This will be quick and sweet honestly, here’s some things in Next Fest I tried! I didn’t try loads but I only have so much time!
For some reason entering the game it lost my resolution settings and ended up in a weird windowed full screen (as I set it to windowed on the main menu). The controls are alright though it does feel a little clunky for the fact it wants to be a precision platformer, which is a pity. I feel off early on enough times to be completely turned off by continuing, but still, there’s a decent concept here and I hope the devs refine it.
Yeah I ain’t going up there
Also when I quit to main menu it reset to full screen again :V
Glyde The Dragon™ (Official Site)
So this game is clearly inspired by Spyro, there’s absolutely no doubt about that.
Though it certainly has a lot more serious story to the intro than the original Spyro trilogy ever did. That said the demo clearly takes place on an area after the first major boss because you get this lovely animated intro setting the plot… and then an opening gameplay cutscene that’s completely unrelated to it other than Glyde currently can’t fly, that’s fine though it is a demo and I understand they probably wanted to leave as much of the open plot off it so players can just try it out. It was a little jarring though haha
The game runs pretty smooth but it did weirdly hitch every time I did a new animation… I’ll chalk that up to in development demo issues, because otherwise it honestly played how it expected, you run around as a dragon and instead of a dragonfly you have a little wisp called “wing” who will collect items etc… with an hack-and-slash style system for fighting??? I wasn’t expecting to get in game ratings like I was playing Devil May Cry! You also have health instead of Spyro’s (or Crash Bandicoot’s tbh) hit system
Though audio balancing still needs tweaking, poor Voltraz was being drowned out by the waterfall behind him, Gylde wasn’t so absolutely just Voltraz’s lines being too quiet. It’s in development so I imagine they’re still tweaking that! But overall the sound design is pretty good, music flowing in to each area without sounding out of place. The demo area looked good and relied on stylisation over fidelity, which is always a good point in my book.
There’s also a decent variety on the dragons, which absolutely feel partially inspired by various dragons in media, though the names gave me a WoW vibe, but I’m not complaining. It’s nice to have these as dragons in the world though and not just Spyro’s “oop you rescued me! *disappears*”
Here’s to hoping they hit their goal ‘cus I barely touched the demo apparently (2%… despite playing for over an hour) and they’re still going on Kickstarter (almost there!)
I had played the game enough to at least unlock an elemental form for Glyde and suddenly that UI in the bottom left made a lot more sense. There’s absolutely a lot of potential here and I’m excited to see more of it once it hits funding (because I think it might!)
The size of the demo means I’ll absolutely be coming back to this
The music was also good to vibe to too! That all said maybe don’t have white enemies on white backgrounds?

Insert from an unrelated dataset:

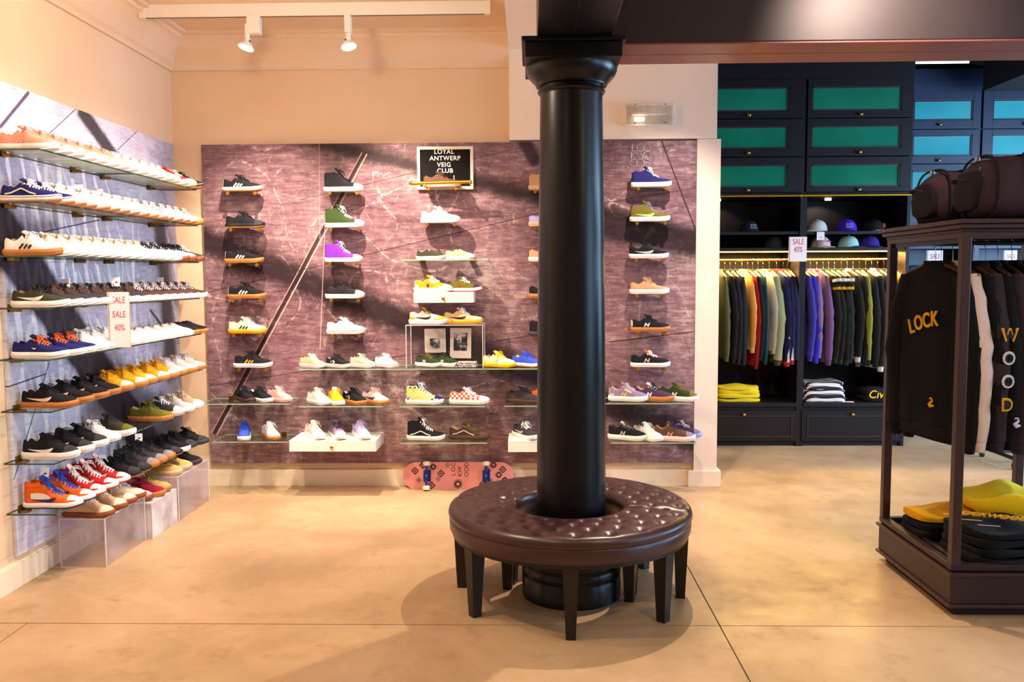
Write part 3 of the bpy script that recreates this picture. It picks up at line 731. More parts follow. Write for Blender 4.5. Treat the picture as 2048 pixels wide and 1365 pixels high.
placed(7, [(4.28, 'orange and white high-top with blue laces', ob), (4.41, 'orange and white high-top with blue laces', ob), (4.54, 'red and white high-top with white laces', rw_), (4.67, 'red and white high-top with white laces', rw_), (4.81, 'red and white high-top with white laces', rw_),
    (4.96, 'black sneaker with gum sole', bl), (5.09, 'black sneaker with gum sole', bl), (5.22, 'grey-black leather mid-top with gum sole', bs), (5.34, 'grey-black leather mid-top with gum sole', bs), (5.46, 'grey-black leather mid-top with gum sole', bs), (5.58, 'black sneaker with gum sole', bl),
    (5.70, 'black sneaker with white sole', dict(up='blk', lace='blk', sole='wht')), (5.82, 'black leather sneaker with black sole', dict(up='blk', lace='blk', sole='char', toe='char')), (5.95, 'black leather sneaker with black sole', dict(up='blk', lace='blk', sole='char', toe='char', dx=.03))])
# --- acrylic plinths with shoes along the floor
def acrylic_box(x0, x1, y0, y1, z0, z1, label, m=ACRYL, group='clear acrylic display boxes', th=.006):
    t = thing('acrylic_box', label, 'display box', ((x0+x1)/2, (y0+y1)/2, z0), group=group)
    a, b, h = (x1-x0)/2, (y1-y0)/2, z1-z0
    MB().slab(-a, a, -b, b, h-th, h).build('top_sheet', [m, AEDGE], t)
    for s in (-1, 1):
        MB().box(s*a-th/2*(1+s), s*a+th/2*(1-s), -b, b, 0, h-th).build('side_sheet', [m], t)
        MB().box(-a+th, a-th, s*b-th/2*(1+s), s*b+th/2*(1-s), 0, h-th).build('side_sheet', [m], t)
    for sx in (-1, 1):
        for sy in (-1, 1): MB().box(sx*a-.003, sx*a+.003, sy*b-.003, sy*b+.003, 0, h).build('edge_seam', AEDGE, t)
    return t
acrylic_box(-2.63, -2.375, 4.54, 5.02, 0, .275, 'clear acrylic box under the beige gum-soled sneakers')
acrylic_box(-2.63, -2.34, 5.04, 5.40, 0, .225, 'frosted white acrylic box under the red sneakers', ACRYLW)
acrylic_box(-2.63, -2.335, 5.42, 5.95, 0, .30, 'clear acrylic box in the corner under wheat sneakers')
bg = dict(up='sand', lace='cream', sole='gumd', toe='cream', heel='mauve')
placed(7, [(4.60, 'beige suede sneaker with brown gum sole', dict(bg, dx=.02)), (4.73, 'beige suede sneaker with brown gum sole', dict(bg, dx=.02)), (4.85, 'beige suede sneaker with brown gum sole', dict(bg, dx=.02)), (4.96, 'white sneaker with brown gum sole', dict(up='cream', lace='wht', sole='gumd', dx=.02))], z=.275, where='on the nearest floor box')
placed(7, [(5.10, 'pink sneaker with brown gum sole', dict(up='pink', lace='crim', sole='gumd')), (5.21, 'crimson sneaker with gum sole', dict(up='crim', lace='crim', sole='gum', dx=.03)), (5.33, 'wheat sneaker with gum sole and olive laces', dict(up='wheat', lace='olive', sole='gum', dx=.02))], z=.225, where='on the middle floor box')
placed(7, [(5.50, 'wheat suede sneaker with pale gum sole', dict(up='wheat', lace='olive', sole='sand', dx=.03)), (5.64, 'wheat suede sneaker with pale gum sole', dict(up='wheat', lace='olive', sole='sand', dx=.03)), (5.80, 'black leather shoe with black sole', dict(up='blk', lace='blk', sole='char', dx=.04))], z=.30, where='on the corner floor box')
# --- price tags and sign on the left wall
def price_tag(loc, rz, tilt, label, w_=.045, h_=.06):
    t = thing('price_tag', label, 'price tag', loc, rot=(R_(tilt), 0, R_(rz)), group='paper price tags on shoes')
    MB().box(-w_/2, w_/2, -.0007, .0007, 0, h_).build('card', mat('#efe4e0', .8), t)
    MB().box(-.004, .010, -.0014, -.0006, h_*.35, h_*.5).build('printed_mark', mat('#2b2326', .8), t)
for (i, y, dx, tl, tx) in ((1, 4.72, .12, -35, 'eighth'), (1, 4.98, .10, -30, 'tenth'), (3, 4.52, .13, -40, 'third'), (3, 5.02, .16, -20, 'seventh'), (3, 5.42, .12, -35, 'tenth'), (3, 5.72, .12, -30, 'twelfth'), (7, 4.36, .06, -25, 'second'), (7, 5.36, .10, -40, 'ninth')):
    zz = SZ[i] + (.098 if i != 7 else .135)
    price_tag((XH+dx, y, zz), 25, tl, f'white paper price tag by the {tx} shoe of the {rown[i]} left-wall shelf')
PAPER = mat('#f1e2e0', .8); PINKT = mat('#d2566e', .8)
def sale_sign(loc, rz, w_, h_, label, lines, name='sale_sign', bg=PAPER, tc=PINKT):
    t = thing(name, label, 'sign', loc, R_(rz))
    MB().box(-w_/2, w_/2, -.001, .001, 0, h_).build('paper', bg, t)
    MB().box(-w_/2-.012, w_/2+.004, .002, .006, -.003, h_+.003).build('holder', mat('#d9bd98', .4), t)
    for body, size, fz in lines: text(body, size, tc, t, (0, -.0016, h_*fz), scale=(.82, 1.25, 1))
    return t
p = atX(241, 690, -2.352)
sale_sign((-2.352, p.y, 1.215), 10, .105, .315, 'tall pink-lettered sale sign hanging in front of the left shelves', [('SALE', .042, .86), ('SALE', .042, .60), ('40%', .042, .36)])

# --- back wall shoes on brass pegs
YW = 6.36
BG = 'single sneakers on brass pegs on the mural'
pegm = MB().cyl((0, 0, 0), (0, -.115, 0), .007, 10).mesh('rod', True)
pegc = MB().lathe([(.012, -.004), (.014, 0), (.012, .004)], 14).mesh('end_disc', True)
def peg(x, z, label):
    t = thing('brass_peg', label, 'peg', (x, YW, z), group='brass pegs on the mural')
    obj('rod', pegm, BRASS, t); obj('end_disc', pegc, BRASS, t, (0, -.117, 0), (PI/2, 0, 0))
def wall_shoe(px, py, kind, label, short, yaw=0, **kw):
    p = atY(px, py, 6.27); z = p.z
    sc = kw.pop('sc', 1.0)
    shoe(kind, (p.x-SL/2*sc, 6.29, z), R_(yaw-3), label, group=BG, sc=sc, **kw)
    for dx, nm in ((-.098, 'heel'), (.105, 'toe')): peg(p.x+dx, z-.0155, f'brass peg under the {nm} of the {short}')
wall_shoe(484, 383, 'low', 'black sneaker with three white stripes and white sole, top of the leftmost mural column', 'topmost left striped shoe', up='blk', lace='blk', sole='wht', out='gum', mark='stripes', heel='wht')
wall_shoe(490, 456, 'low', 'all-black sneaker on pegs with a thin gum outsole', 'all-black pegged shoe', up='blk', lace='blk', sole='blk', out='gum', toe='char')
wall_shoe(488, 526, 'low', 'black three-striped sneaker on a gum sole, third down in the leftmost column', 'third striped shoe down', up='blk', lace='blk', sole='gum', mark='stripes', heel='wht')
wall_shoe(494, 597, 'low', 'black three-striped sneaker on a gum sole, fourth down in the leftmost column', 'fourth striped shoe down', up='blk', lace='blk', sole='gum', mark='stripes', heel='wht')
wall_shoe(495, 667, 'low', 'cream sneaker with green stripes and amber gum sole on pegs', 'cream green-striped shoe', up='cream', lace='cream', sole='gold', mark='stripes', mc='green')
wall_shoe(506, 735, 'low', 'black sneaker with yellow stripes and red heel above a white sole', 'black yellow-striped shoe', up='blk', lace='blk', sole='wht', mark='stripes', mc='gold', heel='red')
wall_shoe(687, 383, 'high', 'black canvas high-top with white rubber toe on pegs', 'black high-top', up='blk', lace='blk', sole='wht', toe='wht', fox='lgry')
wall_shoe(689, 455, 'high', 'dark green canvas high-top with white rubber toe on pegs', 'dark green high-top', up='green', lace='wht', sole='wht', toe='wht')
wall_shoe(687, 524, 'high', 'bright purple high-top with white laces and white sole', 'purple high-top', up='purp', lace='wht', sole='wht', toe='wht', sc=.95)
wall_shoe(690, 597, 'low', 'black low canvas sneaker with white rubber toe on pegs', 'black low canvas shoe', up='blk', lace='blk', sole='wht', toe='wht')
wall_shoe(692, 668, 'low', 'plain white low sneaker on pegs below the black canvas one', 'plain white pegged shoe', up='wht', lace='wht', sole='wht', fox='red')
wall_shoe(884, 374, 'skate', 'brown suede sneaker with dark swoosh in front of the letter board', 'brown suede shoe', up='brn', lace='brn', sole='lpnk', mark='swoosh', mc='cocoa', sc=.95)
wall_shoe(881, 446, 'low', 'cream white sneaker on pegs below the letter board', 'cream shoe below the letter board', up='cream', lace='cream', sole='wht')
wall_shoe(1097, 380, 'mid', 'tan mid-top sneaker half hidden behind the column', 'tan mid-top by the column', up='tan', lace='tan', sole='sand')
wall_shoe(1097, 453, 'slip', 'lavender slip-on half hidden behind the column', 'lavender slip-on', up='lav', sole='sand')
wall_shoe(1097, 523, 'low', 'tan and cream sneaker half hidden behind the column', 'tan cream shoe by the column', up='tan', lace='cream', sole='wht')
wall_shoe(1097, 596, 'low', 'black and white gum-soled sneaker half hidden behind the column', 'black gum shoe by the column', up='blk', lace='wht', sole='gum', tng='wht', heel='blk')
wall_shoe(1097, 672, 'mid', 'black and red mid-top half hidden behind the column', 'black red mid-top', up='blk', lace='red', sole='char', lin_='red', tng='red')
wall_shoe(1303, 374, 'mid', 'navy mid-top with white laces and thick white sole, top of the right column', 'navy mid-top', up='navy', lace='wht', sole='wht')
wall_shoe(1300, 443, 'mid', 'olive suede mid-top with a cream swoosh', 'olive suede mid-top', up='olive', lace='gry', sole='wht', mark='swoosh', mc='lemon')
wall_shoe(1298, 517, 'skate', 'black strapped sneaker with outlined white swoosh', 'black strapped shoe', up='blk', lace='char', sole='wht', mark='swoosh', mc='lgry')
wall_shoe(1299, 588, 'skate', 'tan suede sneaker with white sole in the right column', 'tan suede shoe', up='tan', lace='tan', sole='wht')
wall_shoe(1301, 663, 'low', 'black sneaker with white N and gum sole in the right column', 'gum-soled N shoe', up='blk', lace='blk', sole='gum', mark='N', heel='wht')
wall_shoe(1301, 734, 'low', 'black sneaker with grey N and white sole in the right column', 'white-soled N shoe', up='blk', lace='wht', sole='wht', mark='N', mc='lgry', tng='orng')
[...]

The game is also gorgeous, the art team had done fantastic work and I had to not get too distracted looking at all the details in the scenery.
Also there’s this creature
It is cute though!
You can barely see it here, but you can have heterochromia! So I made this dino pal based off my hedgehog but I was being dumb about the options and got the colours backwards OOPS
The demo of what I played (it sadly can’t save) was pretty cute but also fairly tutorial heavy. This isn’t a bad thing, it’s just a point that unlike some other games with similar mechanics, Amber Isle doesn’t just want to make sure you get the mechanics but also slowly feeds them to you so that you’re just swamped with mechanics immediately. But it does early on pose the hardest question… what to name your shop
So many people would take literal hours to decide this question. But overall it’s cute! I love the dino designs and I also enjoy the resource gathering, it’s absolutely got on my wishlist!

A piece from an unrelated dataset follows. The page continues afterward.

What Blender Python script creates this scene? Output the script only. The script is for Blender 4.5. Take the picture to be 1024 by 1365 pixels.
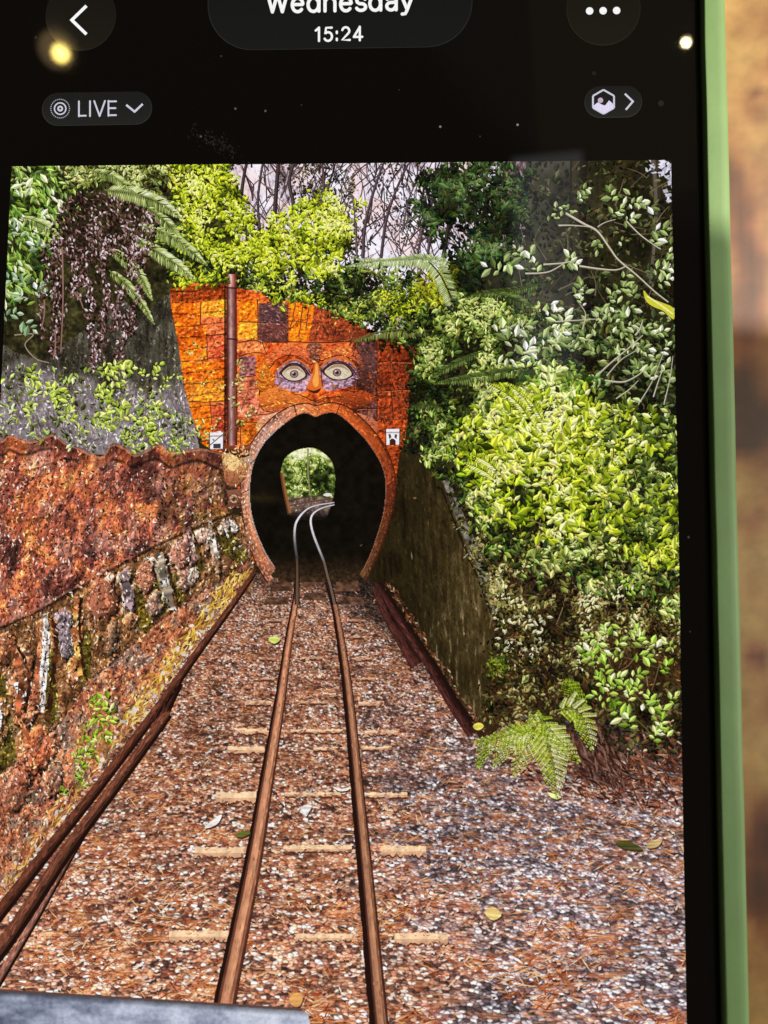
import bpy, math
import numpy as np
from mathutils import Matrix, Vector
from mathutils.geometry import tessellate_polygon

for o in list(bpy.data.objects):
    bpy.data.objects.remove(o)
SC = bpy.context.scene
COL = SC.collection

# ----------------------------------------------------------------------------
# camera, world, lamps, exposure.   1 Blender unit = 1 metre, table top at z = 0
# The phone lies flat; its screen plane is at z = ZS.  "mm" below = millimetres
# on the screen: X to the right, Y downwards from the top left of the photo shown.
# ----------------------------------------------------------------------------
ZS = 0.0098
X0, Y0 = 32.3, 43.1                      # centre of the phone in screen mm
CAM_MM = np.array([40.1215, 39.4745, 72.2149])
RM = np.array([[0.9992382, -0.01010874, 0.03769393],
               [0.0072891, 0.99721642, 0.07420429],
               [-0.03833912, -0.07387301, 0.99653043]])
F_PX, CX, CY = 1025.0, 512.0, 682.5


def world(X, Y, h=0.0):
    return Vector(((X - X0) * 1e-3, -(Y - Y0) * 1e-3, ZS + h * 1e-3))


def mm(px, py, depth=0.0):
    """point of the screen plane (or a plane `depth` mm below it) in screen millimetres"""
    px = np.asarray(px, float); py = np.asarray(py, float)
    d = np.stack([(px - CX) / F_PX, (py - CY) / F_PX, np.ones_like(px)], -1)
    w = d @ RM                            # R^T d
    t = (depth + CAM_MM[2]) / w[..., 2]
    return CAM_MM[0] + t * w[..., 0], CAM_MM[1] + t * w[..., 1]


cam_d = bpy.data.cameras.new('camera')
cam = bpy.data.objects.new('camera', cam_d)
COL.objects.link(cam)
SC.camera = cam
cam.location = world(CAM_MM[0], CAM_MM[1], CAM_MM[2])
flip = np.diag([1.0, -1.0, -1.0])
RW = flip @ RM.T @ flip                   # camera axes in world space
cam.rotation_euler = Matrix([list(r) for r in RW]).to_euler()
cam_d.sensor_fit = 'VERTICAL'
cam_d.sensor_height = 36.0
cam_d.sensor_width = 27.0
cam_d.lens = 36.0 * F_PX / 1365.0
cam_d.clip_start = 0.005
cam_d.clip_end = 50.0
cam_d.dof.use_dof = True
cam_d.dof.focus_distance = 0.0755
cam_d.dof.aperture_fstop = cam_d.lens / 1.1

W = bpy.data.worlds.new('World')
SC.world = W
W.use_nodes = True
W.node_tree.nodes['Background'].inputs[0].default_value = (0.9, 0.75, 0.6, 1)
W.node_tree.nodes['Background'].inputs[1].default_value = 0.05

SC.view_settings.view_transform = 'Standard'
SC.view_settings.look = 'None'
SC.view_settings.exposure = 0.0
SC.view_settings.gamma = 1.0
SC.view_settings.use_curve_mapping = False


def mirror_dir(px, py):
    """where a lamp must hang for the glass to mirror it at this spot of the screen"""
    X, Y = mm(px, py)
    v = np.array([X - CAM_MM[0], Y - CAM_MM[1], CAM_MM[2]])
    return np.array([X, Y, 0.0]), v / np.linalg.norm(v)


def lamp(name, kind, loc, energy, color, **kw):
    d = bpy.data.lights.new(name, kind)
    d.energy = energy
    d.color = color
    for k, v in kw.items():
        setattr(d, k, v)
    o = bpy.data.objects.new(name, d)
    o.location = loc
    COL.objects.link(o)
    return o


def aim(o, target):
    o.rotation_euler = (Vector(target) - o.location).to_track_quat('-Z', 'Y').to_euler()


def mirrored(px, py, dist):
    p, v = mirror_dir(px, py)
    q = p + v * dist
    return world(q[0], q[1], q[2])


lamp('ceiling_bulb', 'POINT', mirrored(81, 71, 1700), 0.42, (1.0, 0.74, 0.17), shadow_soft_size=0.0135)
lamp('small_ceiling_lamp', 'POINT', mirrored(914.5, 57, 1700), 0.26, (1.0, 0.82, 0.42), shadow_soft_size=0.003)
key = lamp('key_spot', 'SPOT', world(640, -260, 720), 40.0, (1.0, 0.89, 0.68), shadow_soft_size=0.0015,
           spot_size=math.radians(5.9), spot_blend=0.04)  # added spot; its cone edge stands for the shadow edge on the case
aim(key, world(98, -41, 0))
fill = lamp('fill_light', 'AREA', world(980, 60, 640), 10.5, (1.0, 0.92, 0.78), shape='RECTANGLE', size=0.36, size_y=0.9)  # added fill from the right, no source seen there
aim(fill, world(70, 35, 0))
lamp('ceiling_bulb_halo', 'POINT', mirrored(76, 66, 1800), 0.075, (1.0, 0.66, 0.30), shadow_soft_size=0.033)  # extra dim lamp added for the halo round the bulb's reflection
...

Other than that it does add in mechanics on an in-game season basis. The demo covers all levels in summer and the first set in autumn that added a new mechanic. Neat!
Of course my biggest disappointment of Steam Next Fest is often that these demos disappear. I understand why, especially for Stardust Demon for example, as it’s a v0.0.2 build, but it’s always sad for the more complete demos to disappear.
More games are doing demos before release again which is nice, but still not a guarantee, so I’m glad Next Fest at least encourages it, for a short time.
Well, time to wait for most of these to come out in TBC!